March, like a million other service members who entered the military after 31 July 1986, falls under a retirement plan dubbed "Redux" by Defense Department actuaries. It will pay a 20-year retiree roughly 25% less over a lifetime than the Final Basic Pay plan for current retirees.
Manpower officials fear that sailors such as March not only are complaining, but they are leaving. With the drawdown at an end, the Navy is getting its first look at steady-state retention rates for mid-careerists, and the numbers are discouraging. Enough alarms are sounding that, for the first time, senior Pentagon officials are weighing whether to ask Congress to improve Redux, or even to kill the plan and move Redux members under a more generous retirement scheme.
Les Aspin, while a Democratic congressman from Wisconsin, became the father of Redux. For more than a decade after the Vietnam War, he complained that military retirement was too generous. In 1985, when he became chairman of the House Armed Services Committee, he did something about it.
Over strong protests from the Joint Chiefs, Aspin pushed through retirement "reform" for entering members. He wanted a system that saved a lot of money, pulled sufficient numbers of members toward 20 years, then enticed a higher proportion of them to stay until 30.
So Redux provides 40%, rather than 50%, of basic pay at 20 years of service.

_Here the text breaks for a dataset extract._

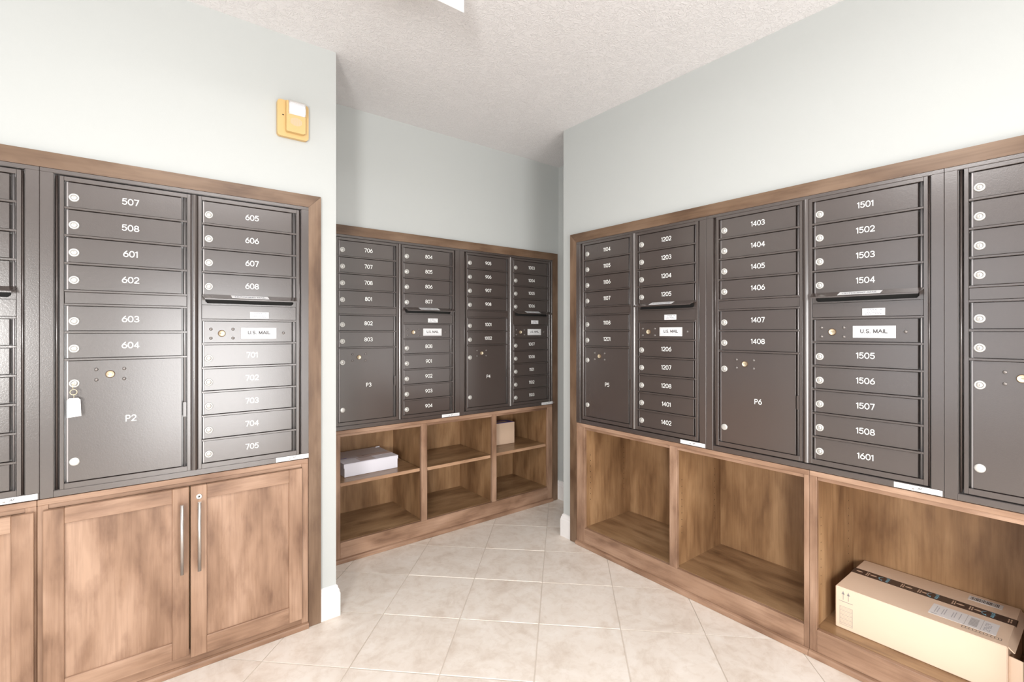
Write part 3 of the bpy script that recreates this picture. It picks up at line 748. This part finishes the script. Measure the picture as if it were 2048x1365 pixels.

Members who stay thereafter earn 3.5%, rather than 2.5%, of basic pay for each additional year, until topping out at 30 years with 75% of basic pay—the same as under the current plan. Cost-of-living adjustments (COLA) for Redux members are capped at 1% below the annual inflation rate, as measured by the Consumer Price Index, with a one-time catch up raise at age 62, before the COLA cap resumes.
Aspin, President Bill Clinton's first defense secretary, died several years ago. Military leaders now worry that the retirement he forced on the military in 1986 has begun to chip away at morale and retention, just as the Joint Chiefs feared. Rudy DeLeon, Undersecretary of Defense for Personnel and Readiness, met several times with the service personnel chiefs in August to discuss ways to improve Redux and also to begin to close the estimated 13.5% gap between military and private sector wages.
On pay, DeLeon explained that the White House would back a military and federal civilian pay raise for January 2000 that would exceed private-sector wage growth by half a percentage point. The raise would be 4.4% for 2000, on top of a 3.6% increase set for 1999—and that might be only the first in a series of higher pay raises.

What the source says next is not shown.